Tras el cacheo a los actores y ya en las vísperas de las manifestaciones, el presidente gallego Manuel Fraga, volvía por sus fueros de cuando era Fraga Iribarne, al confesar en Catalunya Radio que había decidido retirar la subvención a los premios Max de teatro porque "es de tontos pagar para que le insulten a uno". Si cuando era ministro de la dictadura creía que la calle era suya, no es de extrañar que ahora piense que también lo es el presupuesto de Galicia.

Las multitudinarias movilizaciones del sábado, dejaron al Gobierno sin descanso. El domingo, Francisco Álvarez Cascos volvía al frente propagandístico, desde Santander y Javier Arenas Bocanegra, desde Sevilla. Álvarez Cascos hacía unas declaraciones en las que pedía que sean "simétricamente respetados los derechos de la mayoría silenciosa que no se manifestó". Por su parte, Arenas Bocanegra acusaba a los socialistas de "manipular los sentimientos de un país que no quiere la guerra". Ambas declaraciones tienen un poso lingüístico y un trasfondo argumental común y nítido: el discurso frente a la democracia que emplearon los tardofranquistas, opuestos a cualquier transición y que luego se reunieron entorno a Fraga. Entonces los presuntos manipuladores no eran sólo los socialistas, sino fundamentalmente los comunistas, disfrazados de demócratas. Sí, en el franquismo el silencio fue mayoritario, pero la mayoría no es que fuera exactamente silenciosa, sino que, cosa algo diferente, fue silenciada a golpes de porras, de mentiras y sobre todo, de miedo.

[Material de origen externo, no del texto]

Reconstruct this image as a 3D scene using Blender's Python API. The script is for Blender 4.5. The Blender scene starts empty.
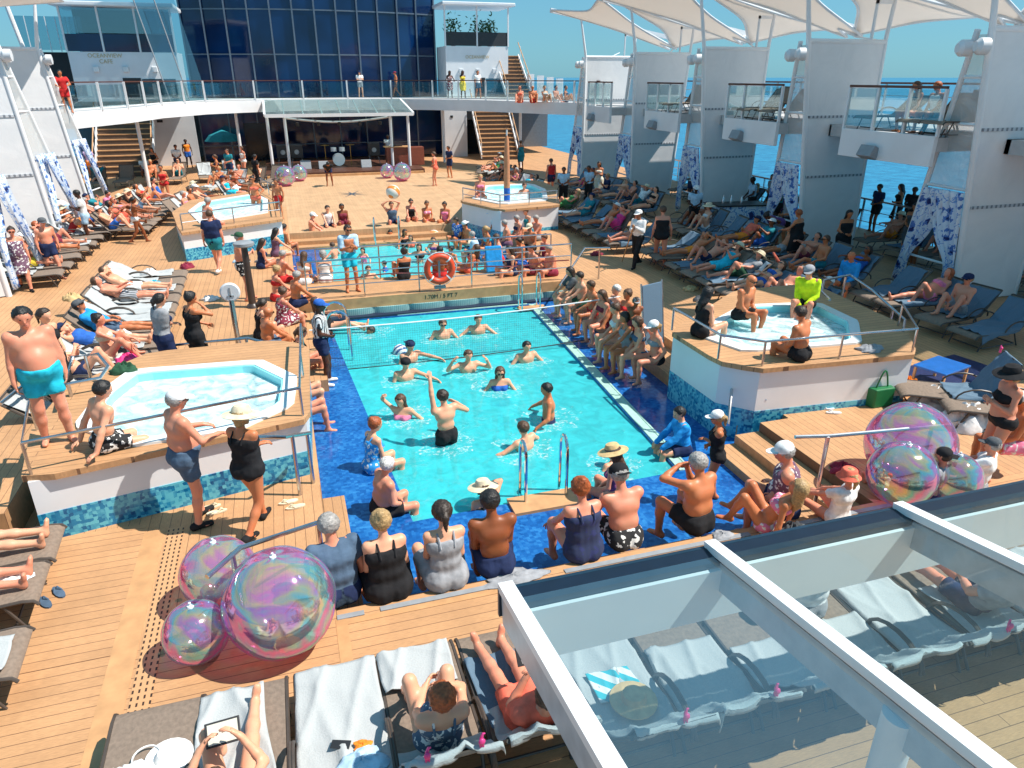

Veinticinco año después, encaja poco con el perfil de una democracia intentar oponer, simétricamente, frente a la ciudadanía activa, una lectura unívoca de pasivos silencios.

Cuando se desencadena el asalto a la razón, el despropósito carece de límites y alcanza a las personas que teníamos por mesuradas. Mariano Rajoy asegura en una entrevista con Europa Press que "Naciones Unidas es un órgano perfectamente suprimible" si no obliga a cumplir sus resoluciones. Para una vez que a España le toca sentarse en el Consejo de Seguridad de la ONU, no parece muy de recibo empezar por proponer la liquidación de la primera organización internacional.

Finalmente, el atraco a la inteligencia se desboca en el mensaje que machaconamente está lanzando el Gobierno en las últimas horas: "Estamos de acuerdo con todas las personas que se manifestaron el sábado en que no queremos la guerra". Pues no. No es así y ahí está la intervención de la ministra de Exteriores, Ana Palacio, en el Consejo de Seguridad de la ONU. Porque, cuando en la entrevista publicada ayer en este periódico, la ministra afirma algo tan obvio como que "nadie puede ni debe arrogarse el monopolio de la bandera de la paz, del no a la guerra", a la vez está escondiendo que el Gobierno y el grupo parlamentario del PP se han quedado solos, que monopolizan el sí a la guerra. El Gobierno tiene derecho a intentar convencer a los ciudadanos, pero lo que no puede hacer es engañarlos.